Unlock with LitCharts A+
Act 4, Scene 2
Explanation and Analysis—Satire of Lawyers:

In Act 4, Scene 2, Lussurioso orders the death of “Piato” who is in fact Vindice in disguise. In a turn of both dramatic and situational irony, he decides to find a new “panderer” and asks Hippolito about Vindice, who then assumes a new disguise as a lawyer. In their “first” meeting, Vindice offers a harsh satire of lawyers, a conventional target for satirical works in the early modern period: 

Lussurioso. What, three and twenty years in law? 

Vindice. I have known those that have been five and fifty, and all about pullin and pigs.  

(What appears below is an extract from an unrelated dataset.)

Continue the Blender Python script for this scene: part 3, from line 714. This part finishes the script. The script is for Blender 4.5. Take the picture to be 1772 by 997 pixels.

Lussurioso. May it be possible such men should breathe, 
To vex the terms so much?

Vindice. ’Tis food to some, my lord. There are old men at the present, that are so poisoned with the affectation of law-words – have had many suits canvassed – that their common talk is nothing but Barbary latin. They cannot so much as pray, but in law, that their sins may be removed, with a writ of error; and their souls fetched up on heaven with a sasarara.

Vindice claims that he has spent 23 years studying law, a comic exaggeration of the lengthy education and training of lawyers. Upping the ante of this satirical exaggeration, he also claims to know other lawyers who have spent 55 years studying the arcane laws that regulate animal husbandry (“pullin,” or poultry, and “pigs.”) Lussurioso responds with shock, asking if it could really be possible that men “vex” or litigate such minor concerns so extensively as to require such an arcane and complex legal code. Further developing his satire of the legal profession, Vindice adds that many elderly lawyers are "so poisoned with the affectation" of legal language through their extensive experience handling “suits” that they can only speak in a corrupt form of Latin, the language used in legal courts throughout Europe at the time. Further, they speak to God as if at trial, offering a “writ of error” to expiate their sins, and they are summoned to heaven by a “sasarara,” or a legal summons. The play's satire of lawyers suggest that they reduce spiritual mysteries to mere legal procedure.